Stated task:
Only the lines from the first one through the line with "col = scene.collection" should be printed, exactly as they appear.

Provided data:
###

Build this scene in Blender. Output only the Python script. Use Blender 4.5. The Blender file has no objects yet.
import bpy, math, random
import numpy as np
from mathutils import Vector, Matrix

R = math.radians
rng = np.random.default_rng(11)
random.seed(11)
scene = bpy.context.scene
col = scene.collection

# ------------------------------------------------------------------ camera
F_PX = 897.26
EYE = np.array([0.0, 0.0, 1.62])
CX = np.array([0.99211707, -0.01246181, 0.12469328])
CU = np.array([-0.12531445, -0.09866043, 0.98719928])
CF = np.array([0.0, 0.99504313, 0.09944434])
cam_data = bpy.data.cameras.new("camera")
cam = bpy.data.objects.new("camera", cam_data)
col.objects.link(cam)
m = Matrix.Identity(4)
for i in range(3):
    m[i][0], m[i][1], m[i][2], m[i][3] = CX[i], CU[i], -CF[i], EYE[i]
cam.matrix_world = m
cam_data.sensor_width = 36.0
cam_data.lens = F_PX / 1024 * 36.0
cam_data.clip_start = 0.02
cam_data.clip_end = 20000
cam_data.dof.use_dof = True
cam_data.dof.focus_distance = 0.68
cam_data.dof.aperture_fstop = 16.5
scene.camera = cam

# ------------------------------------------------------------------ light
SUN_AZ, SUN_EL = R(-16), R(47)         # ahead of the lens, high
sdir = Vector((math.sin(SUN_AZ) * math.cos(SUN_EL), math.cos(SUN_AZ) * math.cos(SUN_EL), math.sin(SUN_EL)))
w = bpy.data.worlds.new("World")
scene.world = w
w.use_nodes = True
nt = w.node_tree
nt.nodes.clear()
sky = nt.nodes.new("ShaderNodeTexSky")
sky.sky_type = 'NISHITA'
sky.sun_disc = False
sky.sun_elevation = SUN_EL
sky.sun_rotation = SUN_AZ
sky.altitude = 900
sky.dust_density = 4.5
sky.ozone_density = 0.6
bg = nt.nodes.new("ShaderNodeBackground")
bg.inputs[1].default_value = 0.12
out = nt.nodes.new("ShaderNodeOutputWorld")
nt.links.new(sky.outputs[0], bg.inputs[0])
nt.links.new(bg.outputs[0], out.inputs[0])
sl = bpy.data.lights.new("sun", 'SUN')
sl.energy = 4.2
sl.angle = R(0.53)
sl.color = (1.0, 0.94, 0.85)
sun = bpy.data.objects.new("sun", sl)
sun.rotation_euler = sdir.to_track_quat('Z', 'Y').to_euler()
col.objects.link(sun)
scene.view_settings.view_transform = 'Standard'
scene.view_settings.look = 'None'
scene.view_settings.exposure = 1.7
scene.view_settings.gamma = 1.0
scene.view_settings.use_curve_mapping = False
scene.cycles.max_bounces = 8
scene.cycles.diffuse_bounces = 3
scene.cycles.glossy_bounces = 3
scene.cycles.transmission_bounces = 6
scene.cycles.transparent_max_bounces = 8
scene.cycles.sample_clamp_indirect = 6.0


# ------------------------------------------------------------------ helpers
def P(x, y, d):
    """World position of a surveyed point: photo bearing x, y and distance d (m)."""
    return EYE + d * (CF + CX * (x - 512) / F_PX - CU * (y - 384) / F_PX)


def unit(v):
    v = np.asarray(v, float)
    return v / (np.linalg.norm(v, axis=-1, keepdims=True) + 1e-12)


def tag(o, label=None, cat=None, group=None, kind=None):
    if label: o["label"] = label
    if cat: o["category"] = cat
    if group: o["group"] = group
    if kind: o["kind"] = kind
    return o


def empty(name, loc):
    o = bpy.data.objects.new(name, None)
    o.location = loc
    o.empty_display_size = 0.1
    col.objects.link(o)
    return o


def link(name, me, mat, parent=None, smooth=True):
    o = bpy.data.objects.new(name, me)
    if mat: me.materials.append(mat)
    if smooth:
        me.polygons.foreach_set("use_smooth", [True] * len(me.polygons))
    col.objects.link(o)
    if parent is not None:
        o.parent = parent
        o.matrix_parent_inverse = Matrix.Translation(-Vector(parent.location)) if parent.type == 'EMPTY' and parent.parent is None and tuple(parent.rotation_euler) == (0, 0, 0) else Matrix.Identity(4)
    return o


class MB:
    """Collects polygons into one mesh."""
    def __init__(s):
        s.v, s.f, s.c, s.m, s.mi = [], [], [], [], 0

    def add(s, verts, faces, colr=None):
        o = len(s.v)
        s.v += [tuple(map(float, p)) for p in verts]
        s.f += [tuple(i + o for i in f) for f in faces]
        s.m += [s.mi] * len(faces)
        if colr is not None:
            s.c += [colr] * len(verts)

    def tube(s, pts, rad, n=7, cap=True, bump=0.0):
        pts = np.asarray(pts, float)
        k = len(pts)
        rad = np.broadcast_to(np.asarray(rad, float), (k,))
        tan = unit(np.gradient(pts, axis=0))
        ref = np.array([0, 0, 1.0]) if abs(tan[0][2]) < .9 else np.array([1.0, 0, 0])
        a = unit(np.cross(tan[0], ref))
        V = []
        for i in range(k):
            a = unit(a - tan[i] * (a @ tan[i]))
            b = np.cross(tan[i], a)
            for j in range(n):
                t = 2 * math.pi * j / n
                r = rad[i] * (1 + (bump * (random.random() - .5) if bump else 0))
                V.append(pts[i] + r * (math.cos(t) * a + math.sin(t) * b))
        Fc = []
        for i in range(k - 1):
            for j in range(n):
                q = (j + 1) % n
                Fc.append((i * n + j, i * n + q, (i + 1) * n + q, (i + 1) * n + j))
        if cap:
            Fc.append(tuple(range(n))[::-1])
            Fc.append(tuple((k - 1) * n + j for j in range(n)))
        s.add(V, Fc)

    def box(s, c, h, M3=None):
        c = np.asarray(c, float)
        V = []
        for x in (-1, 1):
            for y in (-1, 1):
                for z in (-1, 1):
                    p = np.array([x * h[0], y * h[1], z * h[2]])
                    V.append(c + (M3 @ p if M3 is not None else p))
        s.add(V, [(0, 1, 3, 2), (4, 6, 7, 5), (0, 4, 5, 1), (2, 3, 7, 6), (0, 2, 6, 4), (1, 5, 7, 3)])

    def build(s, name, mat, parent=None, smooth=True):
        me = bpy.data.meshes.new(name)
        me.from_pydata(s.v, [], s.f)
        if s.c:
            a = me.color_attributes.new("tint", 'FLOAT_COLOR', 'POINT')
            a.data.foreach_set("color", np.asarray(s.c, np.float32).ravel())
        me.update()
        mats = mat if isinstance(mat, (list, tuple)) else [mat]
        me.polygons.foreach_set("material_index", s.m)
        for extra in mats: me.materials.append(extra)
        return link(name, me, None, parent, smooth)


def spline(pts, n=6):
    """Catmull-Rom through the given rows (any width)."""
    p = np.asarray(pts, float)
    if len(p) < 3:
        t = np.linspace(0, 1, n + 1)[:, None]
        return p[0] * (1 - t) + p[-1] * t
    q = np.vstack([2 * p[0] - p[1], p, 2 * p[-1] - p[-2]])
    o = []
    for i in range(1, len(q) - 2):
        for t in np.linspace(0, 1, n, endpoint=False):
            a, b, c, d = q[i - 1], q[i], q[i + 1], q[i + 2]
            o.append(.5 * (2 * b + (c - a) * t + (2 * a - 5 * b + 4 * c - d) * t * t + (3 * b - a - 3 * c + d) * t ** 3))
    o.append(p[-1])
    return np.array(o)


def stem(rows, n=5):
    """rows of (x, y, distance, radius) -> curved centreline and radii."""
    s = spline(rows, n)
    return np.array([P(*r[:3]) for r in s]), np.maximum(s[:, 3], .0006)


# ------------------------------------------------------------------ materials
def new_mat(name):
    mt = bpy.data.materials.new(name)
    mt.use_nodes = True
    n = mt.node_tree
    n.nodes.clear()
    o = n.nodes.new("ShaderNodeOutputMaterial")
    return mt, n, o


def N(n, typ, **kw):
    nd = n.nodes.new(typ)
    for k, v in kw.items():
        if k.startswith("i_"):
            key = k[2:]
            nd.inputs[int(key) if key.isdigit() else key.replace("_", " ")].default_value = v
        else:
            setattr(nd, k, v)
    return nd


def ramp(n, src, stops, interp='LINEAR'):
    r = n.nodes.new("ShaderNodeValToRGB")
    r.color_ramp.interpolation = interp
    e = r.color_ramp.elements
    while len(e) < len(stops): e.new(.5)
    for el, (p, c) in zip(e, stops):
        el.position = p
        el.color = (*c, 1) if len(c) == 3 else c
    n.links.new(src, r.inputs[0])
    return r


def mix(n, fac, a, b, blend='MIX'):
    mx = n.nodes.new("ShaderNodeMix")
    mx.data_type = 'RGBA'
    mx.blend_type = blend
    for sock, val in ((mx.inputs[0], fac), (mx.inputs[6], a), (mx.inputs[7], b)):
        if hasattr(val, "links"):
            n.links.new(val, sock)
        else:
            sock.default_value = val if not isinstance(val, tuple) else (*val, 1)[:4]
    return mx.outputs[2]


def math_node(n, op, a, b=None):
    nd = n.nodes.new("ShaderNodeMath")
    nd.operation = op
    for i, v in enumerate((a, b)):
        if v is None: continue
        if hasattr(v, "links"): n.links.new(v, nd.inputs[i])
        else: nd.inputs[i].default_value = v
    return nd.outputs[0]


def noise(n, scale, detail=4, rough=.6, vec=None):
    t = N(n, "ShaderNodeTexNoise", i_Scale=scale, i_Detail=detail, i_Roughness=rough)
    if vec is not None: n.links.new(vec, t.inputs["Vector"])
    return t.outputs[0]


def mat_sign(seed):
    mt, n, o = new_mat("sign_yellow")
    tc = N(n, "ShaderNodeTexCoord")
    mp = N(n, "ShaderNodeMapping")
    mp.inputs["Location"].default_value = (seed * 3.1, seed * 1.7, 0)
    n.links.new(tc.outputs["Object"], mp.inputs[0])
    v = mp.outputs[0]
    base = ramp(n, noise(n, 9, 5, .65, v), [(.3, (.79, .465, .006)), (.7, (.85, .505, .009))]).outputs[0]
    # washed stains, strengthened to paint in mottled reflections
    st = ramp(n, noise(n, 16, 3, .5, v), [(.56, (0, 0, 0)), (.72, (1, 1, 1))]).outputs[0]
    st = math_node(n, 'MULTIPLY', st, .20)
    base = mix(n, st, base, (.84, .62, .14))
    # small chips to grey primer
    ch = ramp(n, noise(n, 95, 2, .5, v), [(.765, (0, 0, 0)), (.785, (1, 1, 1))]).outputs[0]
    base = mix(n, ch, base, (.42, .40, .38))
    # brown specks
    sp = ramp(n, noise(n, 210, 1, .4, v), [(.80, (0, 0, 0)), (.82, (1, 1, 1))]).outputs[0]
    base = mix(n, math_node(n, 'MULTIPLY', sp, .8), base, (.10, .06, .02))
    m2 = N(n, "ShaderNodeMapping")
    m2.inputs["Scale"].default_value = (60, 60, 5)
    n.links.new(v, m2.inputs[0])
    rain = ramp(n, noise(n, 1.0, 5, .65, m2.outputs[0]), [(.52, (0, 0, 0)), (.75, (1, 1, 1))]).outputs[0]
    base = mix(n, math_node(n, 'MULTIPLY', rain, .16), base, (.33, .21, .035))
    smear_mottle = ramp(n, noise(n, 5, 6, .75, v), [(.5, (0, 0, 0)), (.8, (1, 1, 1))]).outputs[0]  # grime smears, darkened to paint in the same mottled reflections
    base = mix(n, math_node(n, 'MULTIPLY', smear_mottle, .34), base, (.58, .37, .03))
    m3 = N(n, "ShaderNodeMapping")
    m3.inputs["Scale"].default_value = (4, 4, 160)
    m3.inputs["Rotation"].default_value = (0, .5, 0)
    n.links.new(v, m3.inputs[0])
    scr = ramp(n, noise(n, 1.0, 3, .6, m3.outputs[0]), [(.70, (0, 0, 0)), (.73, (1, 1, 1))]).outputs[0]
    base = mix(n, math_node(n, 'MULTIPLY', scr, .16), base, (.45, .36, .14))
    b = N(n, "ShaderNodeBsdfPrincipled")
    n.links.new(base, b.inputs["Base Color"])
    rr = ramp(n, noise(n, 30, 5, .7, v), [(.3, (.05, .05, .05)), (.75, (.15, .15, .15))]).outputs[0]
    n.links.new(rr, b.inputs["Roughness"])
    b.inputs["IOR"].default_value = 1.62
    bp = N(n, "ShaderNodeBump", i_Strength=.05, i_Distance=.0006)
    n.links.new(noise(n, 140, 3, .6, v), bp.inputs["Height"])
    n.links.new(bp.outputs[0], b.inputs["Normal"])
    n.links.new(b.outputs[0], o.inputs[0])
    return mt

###

Written answer:
Build this scene in Blender. Output only the Python script. Use Blender 4.5. The Blender file has no objects yet.
import bpy, math, random
import numpy as np
from mathutils import Vector, Matrix

R = math.radians
rng = np.random.default_rng(11)
random.seed(11)
scene = bpy.context.scene
col = scene.collection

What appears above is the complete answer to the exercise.